Search the data below for the string "this". Extract every line that contains it.

• _Extracted data_

+++

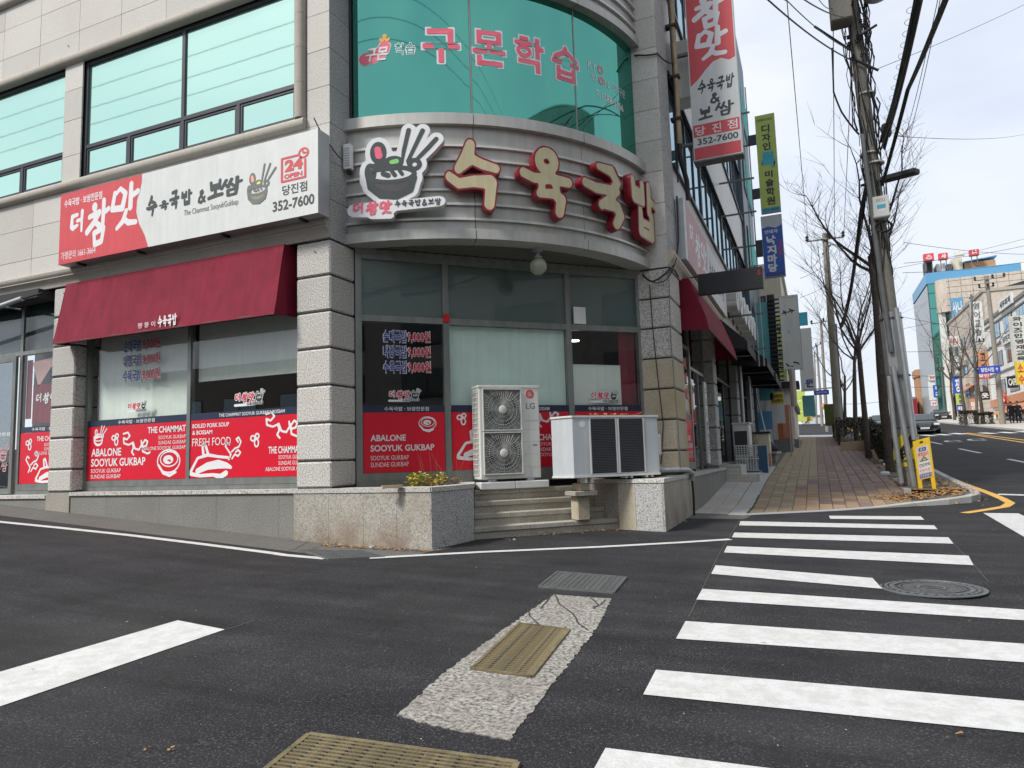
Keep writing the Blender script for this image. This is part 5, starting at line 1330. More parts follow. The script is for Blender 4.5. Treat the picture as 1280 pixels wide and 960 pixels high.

+++

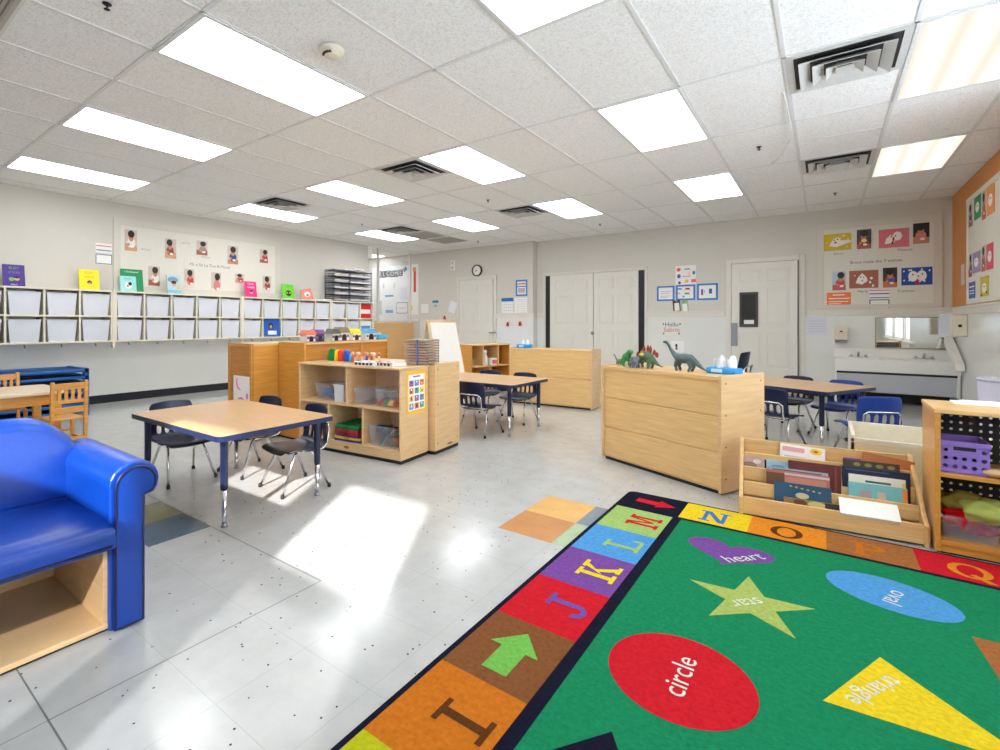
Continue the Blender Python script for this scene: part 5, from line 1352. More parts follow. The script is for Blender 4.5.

+++

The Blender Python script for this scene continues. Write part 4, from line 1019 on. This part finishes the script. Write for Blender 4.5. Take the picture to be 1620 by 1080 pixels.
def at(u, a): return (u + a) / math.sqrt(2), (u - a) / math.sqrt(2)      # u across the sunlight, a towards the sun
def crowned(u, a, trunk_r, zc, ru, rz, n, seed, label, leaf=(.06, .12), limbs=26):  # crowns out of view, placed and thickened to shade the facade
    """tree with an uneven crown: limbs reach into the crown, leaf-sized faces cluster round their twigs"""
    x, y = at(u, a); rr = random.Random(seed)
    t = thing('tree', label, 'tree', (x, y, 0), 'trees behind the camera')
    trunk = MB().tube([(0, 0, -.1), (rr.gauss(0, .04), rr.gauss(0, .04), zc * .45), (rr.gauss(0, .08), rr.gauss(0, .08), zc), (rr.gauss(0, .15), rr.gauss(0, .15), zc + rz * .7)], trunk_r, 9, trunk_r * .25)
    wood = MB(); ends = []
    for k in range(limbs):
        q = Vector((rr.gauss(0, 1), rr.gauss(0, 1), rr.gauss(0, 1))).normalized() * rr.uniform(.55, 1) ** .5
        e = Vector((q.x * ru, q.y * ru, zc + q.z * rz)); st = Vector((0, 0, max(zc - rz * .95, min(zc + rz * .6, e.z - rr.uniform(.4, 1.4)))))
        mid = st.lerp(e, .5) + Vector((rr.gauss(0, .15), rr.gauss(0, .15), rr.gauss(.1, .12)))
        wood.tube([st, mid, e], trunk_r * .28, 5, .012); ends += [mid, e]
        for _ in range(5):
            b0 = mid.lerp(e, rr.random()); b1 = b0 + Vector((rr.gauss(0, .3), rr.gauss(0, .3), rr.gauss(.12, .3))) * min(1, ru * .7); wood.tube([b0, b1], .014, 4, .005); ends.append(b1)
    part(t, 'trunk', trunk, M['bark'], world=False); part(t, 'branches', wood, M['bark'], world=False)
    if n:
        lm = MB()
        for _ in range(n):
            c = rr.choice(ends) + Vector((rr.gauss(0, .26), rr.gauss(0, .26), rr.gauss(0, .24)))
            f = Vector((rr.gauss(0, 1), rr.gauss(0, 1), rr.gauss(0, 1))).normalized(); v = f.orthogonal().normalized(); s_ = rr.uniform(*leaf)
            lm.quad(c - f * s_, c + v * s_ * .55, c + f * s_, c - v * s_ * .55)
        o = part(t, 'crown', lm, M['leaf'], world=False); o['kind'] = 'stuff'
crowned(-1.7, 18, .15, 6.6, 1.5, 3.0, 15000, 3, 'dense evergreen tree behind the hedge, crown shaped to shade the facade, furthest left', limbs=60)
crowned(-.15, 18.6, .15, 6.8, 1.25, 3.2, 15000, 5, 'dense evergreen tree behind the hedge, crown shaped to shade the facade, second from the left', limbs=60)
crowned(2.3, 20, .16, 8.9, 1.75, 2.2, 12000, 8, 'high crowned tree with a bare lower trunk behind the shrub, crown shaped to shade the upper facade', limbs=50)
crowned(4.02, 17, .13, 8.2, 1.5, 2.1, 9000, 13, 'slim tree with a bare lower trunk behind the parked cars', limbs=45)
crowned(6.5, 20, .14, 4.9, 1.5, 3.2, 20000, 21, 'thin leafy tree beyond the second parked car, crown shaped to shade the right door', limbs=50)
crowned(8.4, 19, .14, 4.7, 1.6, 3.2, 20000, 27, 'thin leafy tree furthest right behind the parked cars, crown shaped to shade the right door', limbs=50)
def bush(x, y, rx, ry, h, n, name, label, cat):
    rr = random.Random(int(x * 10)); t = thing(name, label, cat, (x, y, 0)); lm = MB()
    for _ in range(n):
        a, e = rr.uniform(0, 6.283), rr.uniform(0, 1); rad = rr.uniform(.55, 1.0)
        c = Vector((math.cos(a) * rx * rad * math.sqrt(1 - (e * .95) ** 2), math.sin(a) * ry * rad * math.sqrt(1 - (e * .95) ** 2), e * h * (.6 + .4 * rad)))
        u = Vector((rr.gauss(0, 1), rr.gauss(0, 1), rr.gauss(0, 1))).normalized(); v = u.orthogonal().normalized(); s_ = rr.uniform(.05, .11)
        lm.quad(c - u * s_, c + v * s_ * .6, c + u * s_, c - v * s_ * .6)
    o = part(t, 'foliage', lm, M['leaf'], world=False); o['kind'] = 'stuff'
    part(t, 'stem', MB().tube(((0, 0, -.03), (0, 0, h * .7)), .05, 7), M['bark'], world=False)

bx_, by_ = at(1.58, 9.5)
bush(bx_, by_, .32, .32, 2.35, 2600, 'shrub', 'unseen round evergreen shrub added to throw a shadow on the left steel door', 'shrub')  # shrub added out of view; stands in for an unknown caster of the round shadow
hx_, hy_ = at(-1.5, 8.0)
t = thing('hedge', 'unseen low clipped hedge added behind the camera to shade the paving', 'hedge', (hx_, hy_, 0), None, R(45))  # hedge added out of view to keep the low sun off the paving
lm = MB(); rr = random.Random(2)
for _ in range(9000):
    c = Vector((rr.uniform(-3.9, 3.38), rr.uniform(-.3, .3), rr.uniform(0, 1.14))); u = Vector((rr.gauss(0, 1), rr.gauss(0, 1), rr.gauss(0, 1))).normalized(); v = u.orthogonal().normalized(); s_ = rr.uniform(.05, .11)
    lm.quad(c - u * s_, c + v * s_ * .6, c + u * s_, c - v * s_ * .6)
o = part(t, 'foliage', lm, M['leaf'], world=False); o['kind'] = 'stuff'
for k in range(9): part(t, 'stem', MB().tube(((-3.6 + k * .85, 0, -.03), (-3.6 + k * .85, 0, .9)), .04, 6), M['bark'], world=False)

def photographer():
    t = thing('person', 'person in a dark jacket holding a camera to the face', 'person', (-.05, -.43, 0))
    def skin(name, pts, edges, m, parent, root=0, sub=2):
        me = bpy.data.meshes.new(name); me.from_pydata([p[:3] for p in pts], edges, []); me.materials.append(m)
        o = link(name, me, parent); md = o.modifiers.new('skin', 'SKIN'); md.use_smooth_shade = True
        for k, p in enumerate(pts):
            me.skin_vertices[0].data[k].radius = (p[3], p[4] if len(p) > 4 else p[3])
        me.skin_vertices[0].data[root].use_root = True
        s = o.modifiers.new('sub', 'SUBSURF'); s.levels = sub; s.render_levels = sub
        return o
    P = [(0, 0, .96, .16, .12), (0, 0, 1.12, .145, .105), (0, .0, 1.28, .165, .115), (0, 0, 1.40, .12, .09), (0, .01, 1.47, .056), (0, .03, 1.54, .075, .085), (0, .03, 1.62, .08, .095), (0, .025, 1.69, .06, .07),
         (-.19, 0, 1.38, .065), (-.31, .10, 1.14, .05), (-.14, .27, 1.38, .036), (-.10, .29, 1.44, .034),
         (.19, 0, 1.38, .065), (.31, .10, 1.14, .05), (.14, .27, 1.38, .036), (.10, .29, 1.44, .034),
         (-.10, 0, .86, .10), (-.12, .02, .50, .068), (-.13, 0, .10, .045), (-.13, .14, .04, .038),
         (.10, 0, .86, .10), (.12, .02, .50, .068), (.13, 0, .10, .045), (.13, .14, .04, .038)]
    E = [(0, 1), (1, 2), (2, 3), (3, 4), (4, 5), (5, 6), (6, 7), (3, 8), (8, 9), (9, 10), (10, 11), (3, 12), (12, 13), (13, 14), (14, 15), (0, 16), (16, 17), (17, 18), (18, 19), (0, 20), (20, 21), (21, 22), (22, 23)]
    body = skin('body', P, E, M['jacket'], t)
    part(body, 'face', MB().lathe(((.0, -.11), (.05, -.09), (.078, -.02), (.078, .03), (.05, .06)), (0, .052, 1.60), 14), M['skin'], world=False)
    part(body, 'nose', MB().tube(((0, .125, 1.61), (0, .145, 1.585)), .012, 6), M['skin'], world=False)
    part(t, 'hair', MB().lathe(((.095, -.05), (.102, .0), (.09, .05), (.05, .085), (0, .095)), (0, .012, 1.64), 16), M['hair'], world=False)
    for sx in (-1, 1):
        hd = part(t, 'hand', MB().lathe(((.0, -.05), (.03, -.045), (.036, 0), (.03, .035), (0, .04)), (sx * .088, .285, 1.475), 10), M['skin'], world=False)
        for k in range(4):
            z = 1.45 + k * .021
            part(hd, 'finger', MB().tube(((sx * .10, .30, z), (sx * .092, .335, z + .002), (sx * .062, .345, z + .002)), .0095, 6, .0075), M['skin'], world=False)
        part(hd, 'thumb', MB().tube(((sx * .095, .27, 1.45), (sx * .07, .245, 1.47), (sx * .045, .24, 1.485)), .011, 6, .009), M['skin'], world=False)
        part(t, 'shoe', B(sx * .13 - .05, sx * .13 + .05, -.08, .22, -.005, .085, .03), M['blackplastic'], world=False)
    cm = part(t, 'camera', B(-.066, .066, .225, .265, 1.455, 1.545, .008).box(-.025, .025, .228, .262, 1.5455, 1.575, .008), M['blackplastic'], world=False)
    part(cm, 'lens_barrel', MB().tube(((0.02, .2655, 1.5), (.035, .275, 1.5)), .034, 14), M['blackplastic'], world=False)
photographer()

+++

• _Solution to the exercise_
Keep writing the Blender script for this image. This is part 5, starting at line 1330. More parts follow. The script is for Blender 4.5. Treat the picture as 1280 pixels wide and 960 pixels high.
Continue the Blender Python script for this scene: part 5, from line 1352. More parts follow. The script is for Blender 4.5.
The Blender Python script for this scene continues. Write part 4, from line 1019 on. This part finishes the script. Write for Blender 4.5. Take the picture to be 1620 by 1080 pixels.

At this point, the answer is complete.